DUBLIN — President Barack Obama delivered a message of hope Monday to Ireland, an old friend down on its famous luck, telling an audience that filled a downtown avenue that “your best days are still ahead.”
“Our greatest triumphs — in America and Ireland alike — are still to come,” Obama told the students, celebrities and families, echoing a message he has delivered to his domestic constituency during months of recession.
The visit to a blustery Dublin, where empty storefronts and half-finished buildings stand testament to its dire financial condition, served as a mostly ceremonial start to Obama’s six-day swing through Europe.
The four-nation tour is heavy with meetings as national security issues in Afghanistan, North Africa and the Middle East stand at the top of the U.S.-European agenda.
But Obama used his Dublin stop to practice some uplifting public diplomacy, emphasizing shared American and Irish heritage and traits, including, most recently, resiliency in the face of economic crisis.
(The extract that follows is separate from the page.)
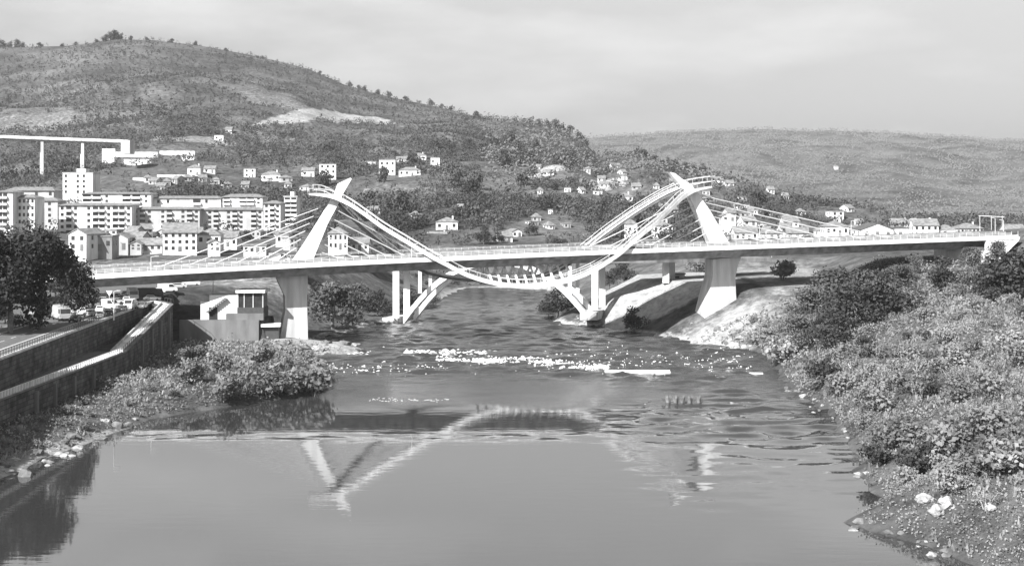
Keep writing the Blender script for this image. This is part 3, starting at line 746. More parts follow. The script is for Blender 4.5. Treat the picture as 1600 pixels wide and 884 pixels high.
# ------------------------------------------------------------------ vehicles
def prism(m, prof, y0, y1, taper=0.0):
    """side profile (x, z) swept across y"""
    a = [(x, y0, z) for x, z in prof]; b = [(x, y1, z) for x, z in prof]
    m.loft([a, b])
def vehicle(kind, paint):
    t = empty(kind, (0, 0, 0))
    if kind == 'car':
        L, Wd = 4.2, 1.7
        body = [(-2.1, .35), (2.1, .35), (2.12, .75), (1.95, .9), (1.0, 1.0), (-1.75, 1.02), (-2.08, .9)]
        cab = [(.95, 1.0), (.35, 1.42), (-1.15, 1.45), (-1.7, 1.02)]; glass = [(.82, 1.03), (.3, 1.37), (-1.1, 1.39), (-1.55, 1.05)]; wx = 1.3
    elif kind == 'van':
        L, Wd = 5.2, 2.0
        body = [(-2.6, .4), (2.6, .4), (2.62, 1.0), (2.1, 1.3), (-2.6, 1.3)]
        cab = [(2.1, 1.3), (1.4, 2.25), (-2.6, 2.3), (-2.6, 1.3)]; glass = [(1.95, 1.35), (1.38, 2.1), (.4, 2.12), (.4, 1.35)]; wx = 1.7
    else:
        L, Wd = 7.5, 2.4
        body = [(-3.7, .6), (3.7, .6), (3.7, 1.4), (-3.7, 1.4)]
        cab = [(3.7, 1.4), (3.45, 2.7), (1.9, 2.75), (1.9, 3.0), (-3.7, 3.0), (-3.7, 1.4)]; glass = [(3.6, 1.6), (3.42, 2.5), (2.3, 2.52), (2.3, 1.6)]; wx = 2.5
    m = MB(); prism(m, body, -Wd / 2, Wd / 2); m.build('body', paint, t)
    m = MB(); prism(m, cab, -Wd / 2 + .1, Wd / 2 - .1); m.build('cabin', paint, t)
    for s in (-1, 1):
        m = MB(); prism(m, glass, s * (Wd / 2 - .1), s * (Wd / 2 - .07)); m.build('side_window', M_GLASS, t)
    a, b = cab[0], cab[1]; nx, nz = (b[1] - a[1]), (a[0] - b[0]); ln = math.hypot(nx, nz); nx, nz = nx / ln * .03, nz / ln * .03
    m = MB(); q = [(a[0] * .85 + b[0] * .15, a[1] * .85 + b[1] * .15), (a[0] * .12 + b[0] * .88, a[1] * .12 + b[1] * .88)]
    prism(m, [q[0], (q[0][0] + nx, q[0][1] + nz), (q[1][0] + nx, q[1][1] + nz), q[1]], -Wd / 2 + .22, Wd / 2 - .22); m.build('windscreen', M_GLASS, t)
    if kind != 'lorry':
        c, e = cab[-1], cab[-2]
        m = MB(); prism(m, [(c[0] - .03, c[1] + .08), (c[0] + .1, c[1] + .08), (e[0] + .1, e[1] - .08), (e[0] - .03, e[1] - .08)], -Wd / 2 + .25, Wd / 2 - .25); m.build('rear_window', M_GLASS, t)
    for sx in (-1, 1):
        for sy in (-1, 1):
            m = MB(); r_ = .33 if kind != 'lorry' else .5
            m.loft([[(sx * wx + r_ * math.cos(k * PI2 / 14), sy * (Wd / 2 - .1) + yy, r_ + r_ * math.sin(k * PI2 / 14)) for k in range(14)] for yy in (-.1, .13)])
            m.build('wheel', M_TYRE, t)
    for sy in (-1, 1):
        m = MB(); m.box((L / 2 + .0, sy * (Wd / 2 - .3), .75), (.08, .3, .16)); m.build('headlight', M_METAL, t)
    return t
PI2 = 2 * math.pi
first = {}
def park(kind, paint, px, py, face, label, z=ROADZ, group='vehicles on the riverside road', D=None, cat=None):
    D = D or F * (CZ - z) / (py - YH)
    X = (px - 800) / F * D
    key = (kind, paint.name)
    if key not in first:
        first[key] = vehicle(kind, paint); o = first[key]; o['group'] = group
    else:
        o = copy_tree(first[key], (0, 0, 0))
    o.location = (X, D, z); o.rotation_euler = (0, 0, face)
    tag(o, label, cat or kind, group)
AWAY, TOW = R(92), R(-88)
for args in (
    ('van', M_CARW, 48, 507, TOW, 'white van parked furthest forward under the dark trees'),
    ('car', M_CARL, 58, 500, TOW, 'light grey car tucked behind the foremost white van under the trees'),
    ('lorry', M_CARL, 96, 500, R(-60), 'pale box lorry standing beside the dark trees'),
    ('car', M_CARD, 117, 503, TOW, 'dark car beside the pale box lorry'),
    ('car', M_CARL, 140, 494, TOW, 'light grey car just right of the dark car on the road'),
    ('car', M_CARW, 156, 497, R(-75), 'white car with a dark car close at its nose'),
    ('car', M_CARD, 170, 494, R(-75), 'dark car at the nose of the white car, nearest the wall railing'),
    ('van', M_CARW, 169, 483, R(-20), 'white van standing side on in the middle of the road'),
    ('lorry', M_CARG, 132, 483, R(5), 'long grey lorry with a flat roof behind the light cars'),
    ('van', M_CARW, 203, 483, TOW, 'white van coming down the road near the ramp top'),
    ('car', M_CARG, 190, 487, TOW, 'mid grey car left of the white van near the ramp top'),
    ('lorry', M_CARL, 207, 469, R(-70), 'pale lorry under the bridge deck behind the white van'),
    ('lorry', M_CARD, 231, 468, R(15), 'dark lorry parked across under the bridge'),
    ('car', M_CARW, 238, 470, R(8), 'white car in front of the dark lorry under the bridge'),
    ('van', M_CARW, 262, 456, R(10), 'white van right of the dark lorry under the bridge'),
    ('car', M_CARL, 280, 450, R(10), 'light grey car between two white vans under the bridge'),
    ('van', M_CARW, 299, 446, R(5), 'rightmost white van of the row under the bridge'),
    ('car', M_CARG, 155, 470, R(40), 'mid grey car at the back of the parking area under the bridge'),
    ('car', M_CARD, 184, 467, R(20), 'dark car at the back of the parking area under the bridge'),
    ('car', M_CARW, 246, 458, R(10), 'white car furthest back of the row under the bridge'),
    ('car', M_CARG, 222, 482, TOW, 'mid grey car driving along the kerb beside the ramp head'),
): park(*args)
rq = random.Random(35)
for k in range(14):
    px = rq.uniform(118, 236); py = 497 - (px - 118) * .2 + rq.uniform(-9, 3)
    pn, paint = rq.choice((('white', M_CARW), ('white', M_CARW), ('light grey', M_CARL), ('dark', M_CARD)))
    D_ = F * (CZ - ROADZ) / (py - YH)
    if (px - 800) / F * D_ > fx2(min(D_, 420)) - 5: continue
    park('car', paint, px, py, R(rq.choice((92, -88, -80, 10))), pn + ' car in the slow traffic on the road before the bridge', group='cars in the traffic before the bridge')
rq = random.Random(31)
for k in range(40):
    px = rq.uniform(128, 300); t_ = (px - 128) / 172; py = 474 - 14 * t_ + rq.uniform(-7, 8)
    pn, paint = rq.choice((('white', M_CARW), ('white', M_CARW), ('light grey', M_CARL), ('mid grey', M_CARG), ('dark', M_CARD)))
    D_ = F * (CZ - ROADZ) / (py - YH)
    if (px - 800) / F * D_ > fx2(min(D_, 420)) - 5: continue
    park('car', paint, px, py, R(rq.choice((8, 12, 95, -85))), pn + ' car parked in the crowded rows under the left end of the bridge', group='cars parked under the bridge end')
def on_deck(kind, paint, px, s, face, label):
    p = P(px, 400, s); a = par_a(p); c = C(a, s, .01)
    park(kind, paint, px, 0, ANG + face, label, z=c.z, D=c.y, group='vehicles on the bridge deck')
on_deck('van', M_CARW, 436, 3, 0, 'white van on the bridge deck left of the left pylon')
on_deck('car', M_CARL, 1258, 4, PI2 / 2, 'light grey car on the bridge deck right of the right pylon')

# ------------------------------------------------------------------ lamps and signs
def lamp(px, p, h, label, group, arm=1.2):
    t = empty('street_lamp', p, 0, label, 'street lamp', group); p = Vector(p)
    m = MB(); m.tube([p, p + Vector((0, 0, h))], [.11, .07], 6); m.build('pole', M_RAIL, t, p)
    m = MB(); m.bar(p + Vector((0, 0, h - .05)), p + Vector((arm, 0, h + .15)), .1, .1); m.build('arm', M_RAIL, t, p)
    m = MB(); m.box(p + Vector((arm + .3, 0, h + .13)), (.8, .35, .18)); m.build('lamp_head', M_CONC, t, p)
for px, s, h, lab in ((236, -10.8, 3.6, 'short lamp post on the bridge deck nearest its left end'), (643, -10.8, 3.6, 'short lamp post on the bridge deck where the near walkway comes down'),
                      (1187, 9, 4.6, 'lamp post on the bridge deck first to the right of the right pylon'), (1197, -10.8, 3.6, 'short lamp post on the near edge of the deck right of the right pylon'),
                      (1330, 9, 5, 'lamp post on the bridge deck in front of the white warehouse'), (1422, 9, 5, 'lamp post on the bridge deck right of the white warehouse')):
    a = par_a(P(px, 400, s)); lamp(px, C(a, s), h, lab, 'lamp posts on the bridge deck')
for px, D, yt, lab in ((1555, 425, 341, 'tall pale lamp post left of a pair at the right bridge head'), (1568, 432, 344, 'tall pale lamp post right of a pair at the right bridge head')):
    p = at(px, 372, D); p.z = g1(p.x, p.y); lamp(px, p, CZ - (yt - YH) / F * D - p.z, lab, 'lamp posts at the bridge head', -1.2)
for px, py, h, lab in ((120, 497, 7, 'pale lamp post beside the dark trees on the riverside road'), (178, 500, 6, 'pale lamp post by the wall railing in front of the white van'), (333, 462, 5, 'white post under the bridge left of the glazed kiosk')):
    D = F * (CZ - ROADZ) / (py - YH); lamp(px, ((px - 800) / F * D, D, ROADZ), h, lab, 'lamp posts on the riverside road', .7)
D = F * (CZ - ROADZ) / (478 - YH); sg = empty('road_sign', ((171 - 800) / F * D, D, ROADZ), 0, 'white triangular give way sign on a pole among the cars', 'road sign')
m = MB(); m.tube([(0, 0, 0), (0, 0, 3.6)], .06, 6); m.build('pole', M_RAIL, sg)
m = MB(); m.loft([[(-.75, -.1, 3.6), (.75, -.1, 3.6), (0, -.1, 2.3)], [(-.75, -.05, 3.6), (.75, -.05, 3.6), (0, -.05, 2.3)]]); m.build('sign_plate', M_WHITE, sg)

# ------------------------------------------------------------------ buildings
WIN = {}
def window_obj(parent, x, y, z, w, h, rz=0.0, m=None):
    key = (round(w, 1), round(h, 1))
    if key not in WIN:
        q = MB(); q.box((0, 0, 0), (w, .12, h)); o = q.build('window', M_GLASS, parent); WIN[key] = o.data
    else:
        o = bpy.data.objects.new('window', WIN[key]); COL.objects.link(o); o.parent = parent
    o.location = (x, y, z); o.rotation_euler = (0, 0, rz); return o
FOOT = []
def house(label, px, yb, wpx, hpx, roof='gable', rz=0.0, depth=None, D=None, wall=None, roofm=None, cols=2, rows=1, door=True, cat='house', name='house', group=None, rh=None, zb=None):
    if D is None: p = hit(px, yb, 450)
    else:
        p = at(px, yb, D); p.z = CZ - (yb - YH) / F * D
    D = p.y; w = wpx / F * D; h = hpx / F * D; dp = depth or max(6.0, min(w * .8, 11)); 
    base = p.z if zb is None else zb
    gnd = g1(p.x, p.y); low = min(gnd, g1(p.x - w / 2, p.y), g1(p.x + w / 2, p.y), base) - base - 1.5
    FOOT.append((p.x, p.y + dp / 2, max(w, dp) * .75))
    t = empty(name, (p.x, p.y, base), rz, label, cat, group)
    wm_ = wall or M_WALLW; rm_ = roofm or M_ROOF
    m = MB(); rh = rh if rh is not None else (w if roof == 'front' else dp) * .24
    if roof in ('gable', 'hip', 'flat'): 
        m.box((0, dp / 2, (h + low) / 2), (w, dp, h - low))
        if roof == 'gable':
            for s in (-1, 1): m.add([(s * w / 2, 0, h), (s * w / 2, dp, h), (s * w / 2, dp / 2, h + rh), (s * (w / 2 - .25), 0, h), (s * (w / 2 - .25), dp, h), (s * (w / 2 - .25), dp / 2, h + rh)], [(0, 1, 2), (5, 4, 3), (0, 2, 5, 3), (1, 4, 5, 2), (0, 3, 4, 1)])
    else:
        m.loft([[(-w / 2, y, low), (w / 2, y, low), (w / 2, y, h), (0, y, h + rh), (-w / 2, y, h)] for y in (0, dp)])
    m.build('wall', wm_, t)
    e, th = .5, .25; m = MB()
    if roof == 'gable':
        k = rh / (dp / 2)
        m.loft([[(x, -e, h - e * k + .03), (x, dp / 2, h + rh + .03), (x, dp + e, h - e * k + .03), (x, dp + e, h - e * k + .03 + th), (x, dp / 2, h + rh + .03 + th), (x, -e, h - e * k + .03 + th)] for x in (-w / 2 - e * .6, w / 2 + e * .6)])
    elif roof == 'front':
        k = rh / (w / 2)
        m.loft([[(-w / 2 - e, y, h - e * k + .03), (0, y, h + rh + .03), (w / 2 + e, y, h - e * k + .03), (w / 2 + e, y, h - e * k + .03 + th), (0, y, h + rh + .03 + th), (-w / 2 - e, y, h - e * k + .03 + th)] for y in (-e * .6, dp + e * .6)])
    elif roof == 'hip':
        r2 = max(w / 2 - dp / 2, .3)
        v = [(-w / 2 - e, -e, h + .02), (w / 2 + e, -e, h + .02), (w / 2 + e, dp + e, h + .02), (-w / 2 - e, dp + e, h + .02), (-r2, dp / 2, h + rh), (r2, dp / 2, h + rh)]
        m.add(v, [(0, 1, 5, 4), (1, 2, 5), (2, 3, 4, 5), (3, 0, 4), (3, 2, 1, 0)])
    else:
        m.box((0, dp / 2, h + .2), (w + .5, dp + .5, .38))
    m.build('roof', rm_, t)
    fh = h / max(rows, 1); ww, wh = min(1.3, w / cols * .42), min(1.5, fh * .5)
    for r_ in range(rows):
        for c in range(cols):
            x = (c + .5) / cols * w - w / 2; z = fh * (r_ + .55)
            if door and r_ == 0 and c == cols // 2:
                q = MB(); q.box((x, -.03, min(1.1, fh * .4)), (min(1.2, ww * 1.2), .12, min(2.2, fh * .8))); q.build('door', M_DARKC, t); continue
            window_obj(t, x, -.04, z, ww, wh)
    sx = 1 if p.x < 0 else -1      # the side wall turned towards the river
    for r_ in range(rows):
        for y in (dp * .3, dp * .7): window_obj(t, sx * (w / 2 + .03), y, fh * (r_ + .55), .9, wh, R(90))
    if roof in ('gable', 'hip') and w > 8:
        q = MB(); q.box((w * .25, dp * .6, h + rh * .9), (.7, .7, 1.6)); q.build('chimney', wm_, t)
    return t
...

He walked out onto some branches of his family tree and had a pint of Guinness in Moneygall, the birthplace of his maternal great- great-great-grandfather. He then arrived for a street rally in downtown Dublin where some U.S. presidents have addressed Ireland during moments of despair.
“I’ve come home to find the apostrophe we lost somewhere along the way,” he told the audience, making reference to the preferred Irish spelling of his name, O’Bama.
At each stop, the crowd seemed to view his visit as another hopeful sign that, after several years of recession, change may be near.
Obama’s arrival followed last week’s historic visit by Queen Elizabeth II, who became the first British monarch to come to the Republic of Ireland since it became independent in 1922.
“This on the heels of that — just brilliant,” said Declan Dunphy, who came with his wife and two daughters to hear the president.
Dunphy shuttered his beer-delivery business two years ago, laying off his dozen employees. Now he drives a cab and, like others, said he hoped Obama’s visit would translate into some tangible change.
“It will bring a lot of tourism, hopefully,” Dunphy said. “It will open a lot of people’s eyes in America to us again.”
The president and first lady Michelle Obama emerged early Monday from Air Force One onto a windswept tarmac. They hopped aboard helicopters for a short flight to a ceremonial welcome from President Mary McAleese, who apologized for the stormy weather.
But Iceland’s erupting volcano is posing a bigger problem than the rain, complicating Obama’s travel plans as it did twice last year. The president left Dublin and headed to London on Monday night — rather than this morning — to avoid potential delays.
With McAleese, Obama planted an Irish oak in Phoenix Park, near a sequoia that President John Kennedy planted in 1963.
He then visited Prime Minister Enda Kenny at Farmleigh, a 78-acre estate on Dublin’s outskirts once owned by the Guinness family.
In brief remarks, Obama told Kenny that Ireland “punches above its weight” on the world stage because of its contributions to peacekeeping missions, commitment to human rights and work on food security.
The two countries are bound, he said, by “blood links” resulting from more than a century and a half of immigration.